RE: Hitman. Future CAPEX17 Mar 2019 18:24
Work on these figures as it's from the horses mouth !!
Opex and capex spend of c$600m and c$275m, respectively in 2019!!
Brent pricing, but Kraken gets a c$5/bbl discount (due to being heavy oil). We have given Kraken gross production volume guidance of 30-35kboed (so net is 70.5% of this)
- Sales volumes will be slightly less than production due to entitlement in Malaysia being some 70% of our working interest production. You would have to make an assumption in Malaysia production volumes to make this adjustment.
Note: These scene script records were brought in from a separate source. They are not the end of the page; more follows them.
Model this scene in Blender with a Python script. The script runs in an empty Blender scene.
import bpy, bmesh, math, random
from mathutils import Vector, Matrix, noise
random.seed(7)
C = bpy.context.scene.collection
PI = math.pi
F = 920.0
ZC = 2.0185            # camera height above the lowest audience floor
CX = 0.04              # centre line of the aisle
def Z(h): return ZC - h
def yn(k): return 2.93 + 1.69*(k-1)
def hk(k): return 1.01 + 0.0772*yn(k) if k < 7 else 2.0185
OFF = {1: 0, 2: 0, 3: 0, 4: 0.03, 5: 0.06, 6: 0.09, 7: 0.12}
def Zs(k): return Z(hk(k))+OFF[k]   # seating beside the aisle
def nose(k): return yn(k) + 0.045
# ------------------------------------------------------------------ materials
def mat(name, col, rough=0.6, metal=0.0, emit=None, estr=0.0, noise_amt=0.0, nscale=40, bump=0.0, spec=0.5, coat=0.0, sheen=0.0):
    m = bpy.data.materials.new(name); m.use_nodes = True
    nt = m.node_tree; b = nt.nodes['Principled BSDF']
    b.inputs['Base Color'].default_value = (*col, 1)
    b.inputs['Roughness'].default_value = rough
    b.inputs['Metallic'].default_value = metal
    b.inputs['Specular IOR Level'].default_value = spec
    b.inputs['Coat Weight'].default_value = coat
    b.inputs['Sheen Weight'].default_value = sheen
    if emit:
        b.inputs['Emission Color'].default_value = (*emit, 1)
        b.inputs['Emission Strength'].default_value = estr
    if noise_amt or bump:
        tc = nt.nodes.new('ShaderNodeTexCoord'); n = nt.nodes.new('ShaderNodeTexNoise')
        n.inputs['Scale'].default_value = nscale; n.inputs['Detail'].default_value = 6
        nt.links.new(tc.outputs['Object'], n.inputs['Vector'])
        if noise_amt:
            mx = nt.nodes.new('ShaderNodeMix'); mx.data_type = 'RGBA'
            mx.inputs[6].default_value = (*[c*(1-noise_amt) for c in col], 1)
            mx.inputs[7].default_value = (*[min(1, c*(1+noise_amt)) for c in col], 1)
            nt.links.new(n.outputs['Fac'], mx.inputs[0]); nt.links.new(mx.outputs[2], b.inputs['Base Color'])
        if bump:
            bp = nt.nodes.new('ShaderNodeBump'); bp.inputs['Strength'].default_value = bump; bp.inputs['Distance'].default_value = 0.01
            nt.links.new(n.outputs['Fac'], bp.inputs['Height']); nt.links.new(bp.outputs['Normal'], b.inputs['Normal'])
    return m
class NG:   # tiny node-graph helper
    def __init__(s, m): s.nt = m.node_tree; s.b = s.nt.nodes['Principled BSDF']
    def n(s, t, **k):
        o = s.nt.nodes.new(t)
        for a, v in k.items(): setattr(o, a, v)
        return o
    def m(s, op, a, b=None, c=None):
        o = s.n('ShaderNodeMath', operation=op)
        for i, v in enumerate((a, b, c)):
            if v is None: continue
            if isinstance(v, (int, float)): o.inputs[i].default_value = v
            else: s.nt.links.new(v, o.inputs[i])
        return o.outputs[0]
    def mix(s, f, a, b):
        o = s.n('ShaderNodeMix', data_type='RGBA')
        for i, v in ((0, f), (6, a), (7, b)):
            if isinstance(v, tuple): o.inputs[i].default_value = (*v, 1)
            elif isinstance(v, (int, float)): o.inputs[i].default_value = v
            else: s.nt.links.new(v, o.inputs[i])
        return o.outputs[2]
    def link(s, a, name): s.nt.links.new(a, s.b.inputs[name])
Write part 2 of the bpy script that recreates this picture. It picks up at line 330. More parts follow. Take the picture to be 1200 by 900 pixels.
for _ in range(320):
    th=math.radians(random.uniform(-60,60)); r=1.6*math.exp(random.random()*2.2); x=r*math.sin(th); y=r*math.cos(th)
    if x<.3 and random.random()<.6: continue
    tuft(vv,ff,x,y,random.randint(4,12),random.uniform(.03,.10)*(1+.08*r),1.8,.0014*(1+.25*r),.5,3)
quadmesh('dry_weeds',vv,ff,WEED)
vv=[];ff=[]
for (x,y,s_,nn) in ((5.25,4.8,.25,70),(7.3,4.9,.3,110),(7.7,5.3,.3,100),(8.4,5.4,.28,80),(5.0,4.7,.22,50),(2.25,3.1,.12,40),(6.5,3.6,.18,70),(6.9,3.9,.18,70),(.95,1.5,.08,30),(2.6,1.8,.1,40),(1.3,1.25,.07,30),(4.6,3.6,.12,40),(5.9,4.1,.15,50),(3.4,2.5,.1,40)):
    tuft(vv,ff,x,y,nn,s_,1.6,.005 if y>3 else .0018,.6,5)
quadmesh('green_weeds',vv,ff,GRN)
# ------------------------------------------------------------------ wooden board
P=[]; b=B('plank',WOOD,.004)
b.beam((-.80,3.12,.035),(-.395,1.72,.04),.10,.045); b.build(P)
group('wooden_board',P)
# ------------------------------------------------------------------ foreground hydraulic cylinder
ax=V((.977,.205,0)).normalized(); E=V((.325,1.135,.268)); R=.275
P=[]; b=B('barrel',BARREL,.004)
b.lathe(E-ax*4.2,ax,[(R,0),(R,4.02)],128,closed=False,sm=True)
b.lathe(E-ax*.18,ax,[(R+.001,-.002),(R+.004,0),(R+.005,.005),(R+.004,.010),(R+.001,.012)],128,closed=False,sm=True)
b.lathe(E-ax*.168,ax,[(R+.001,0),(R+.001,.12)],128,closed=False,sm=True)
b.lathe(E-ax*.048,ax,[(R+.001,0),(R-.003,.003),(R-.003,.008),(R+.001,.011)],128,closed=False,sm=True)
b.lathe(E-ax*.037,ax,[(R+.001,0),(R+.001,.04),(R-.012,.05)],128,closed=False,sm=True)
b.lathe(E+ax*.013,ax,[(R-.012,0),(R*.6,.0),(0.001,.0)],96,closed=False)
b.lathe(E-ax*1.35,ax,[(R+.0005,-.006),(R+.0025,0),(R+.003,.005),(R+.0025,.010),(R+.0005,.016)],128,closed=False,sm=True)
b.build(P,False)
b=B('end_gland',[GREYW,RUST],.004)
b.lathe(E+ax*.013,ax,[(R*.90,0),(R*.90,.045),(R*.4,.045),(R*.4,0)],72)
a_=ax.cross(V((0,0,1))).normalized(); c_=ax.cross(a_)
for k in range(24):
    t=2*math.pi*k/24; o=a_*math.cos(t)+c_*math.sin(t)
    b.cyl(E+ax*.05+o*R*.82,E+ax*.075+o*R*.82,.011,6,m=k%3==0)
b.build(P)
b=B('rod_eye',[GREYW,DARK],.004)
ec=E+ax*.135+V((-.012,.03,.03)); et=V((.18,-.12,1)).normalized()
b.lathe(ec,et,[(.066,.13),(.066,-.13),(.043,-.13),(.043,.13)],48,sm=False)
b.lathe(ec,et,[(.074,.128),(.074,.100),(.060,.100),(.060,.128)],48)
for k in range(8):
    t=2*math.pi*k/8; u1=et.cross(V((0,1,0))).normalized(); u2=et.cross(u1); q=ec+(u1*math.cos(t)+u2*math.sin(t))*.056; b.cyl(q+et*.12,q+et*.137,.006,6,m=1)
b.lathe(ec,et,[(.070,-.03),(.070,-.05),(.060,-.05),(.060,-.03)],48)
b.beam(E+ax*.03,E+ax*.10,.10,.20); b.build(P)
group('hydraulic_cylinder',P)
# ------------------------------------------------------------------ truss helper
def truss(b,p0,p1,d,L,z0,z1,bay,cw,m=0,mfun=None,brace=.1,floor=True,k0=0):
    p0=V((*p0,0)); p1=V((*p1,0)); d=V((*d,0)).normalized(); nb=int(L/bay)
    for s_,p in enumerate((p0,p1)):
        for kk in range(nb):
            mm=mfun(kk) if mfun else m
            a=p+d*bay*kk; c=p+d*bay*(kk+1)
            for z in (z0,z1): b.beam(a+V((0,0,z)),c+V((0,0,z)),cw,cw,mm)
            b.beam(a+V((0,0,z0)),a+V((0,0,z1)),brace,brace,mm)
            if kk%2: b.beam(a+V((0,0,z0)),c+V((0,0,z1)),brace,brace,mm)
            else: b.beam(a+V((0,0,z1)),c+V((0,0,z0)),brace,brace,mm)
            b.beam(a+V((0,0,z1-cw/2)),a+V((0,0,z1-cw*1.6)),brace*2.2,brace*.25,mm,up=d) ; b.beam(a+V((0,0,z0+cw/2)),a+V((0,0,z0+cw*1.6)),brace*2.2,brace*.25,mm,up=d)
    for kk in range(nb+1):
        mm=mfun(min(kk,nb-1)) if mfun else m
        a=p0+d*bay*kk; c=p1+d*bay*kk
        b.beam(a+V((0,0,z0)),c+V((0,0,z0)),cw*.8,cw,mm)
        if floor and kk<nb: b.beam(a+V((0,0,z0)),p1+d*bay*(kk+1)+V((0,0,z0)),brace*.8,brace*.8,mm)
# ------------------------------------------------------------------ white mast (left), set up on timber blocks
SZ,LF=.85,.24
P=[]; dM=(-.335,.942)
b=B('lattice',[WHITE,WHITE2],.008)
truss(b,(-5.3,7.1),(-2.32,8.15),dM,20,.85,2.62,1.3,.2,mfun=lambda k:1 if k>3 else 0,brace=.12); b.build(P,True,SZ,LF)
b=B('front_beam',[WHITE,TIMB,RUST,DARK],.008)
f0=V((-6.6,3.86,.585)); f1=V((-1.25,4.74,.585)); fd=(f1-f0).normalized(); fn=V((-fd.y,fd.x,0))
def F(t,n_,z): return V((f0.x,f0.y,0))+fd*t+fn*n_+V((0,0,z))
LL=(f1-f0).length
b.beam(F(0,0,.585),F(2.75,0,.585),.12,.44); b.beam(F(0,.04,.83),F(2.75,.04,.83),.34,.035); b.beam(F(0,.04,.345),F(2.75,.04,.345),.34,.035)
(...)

In terms of uses of the FCF post capex, we have the following:
Bond interest is 7% on total bonds of c$1bn. At current prices, we expect to only pay cash in Feb/April (and not Aug/Oct). On this basis, cash will be half the total annual interest with the rest PIK. If prices average $65/bbl or above then all is cash, which increases the company’s “breakeven” price slightly.
Bank interest is 4.75% plus LIBOR, so around 7% and our base credit facility of $785m is fully drawn.
The Kraken Finance Lease is $115
You would need to make a calculation for the cash payments to BP under both the 25% vendor loan and the 75% vendor loan (these are not part of net debt as they are payments contingent on the field’s cash flow). We have said that the 75% loan gets paid in roughly equal instalments over 5 years covering both interest and principal. The principal is c$100m and interest is 7.5%, so you need to apply this interest to the principal in a compound basis for 5 years and then divide by 5 to get the rough annual payment. For the 25% interest vendor loan (which was c$85m originally, c$60m at HY18 per our financial statements), this should be paid off this year.
These are the main draws on free cash in 2019 prior to making any repayments of debt (which are mainly the bank amortisation of $205m, Mercuria prepay that will finish in April and Kraken financing from Oz Management being the main ones). Of course, these repayments don’t change net debt as we either have the cash and higher gross debt, or gross debt is lowered through repayments.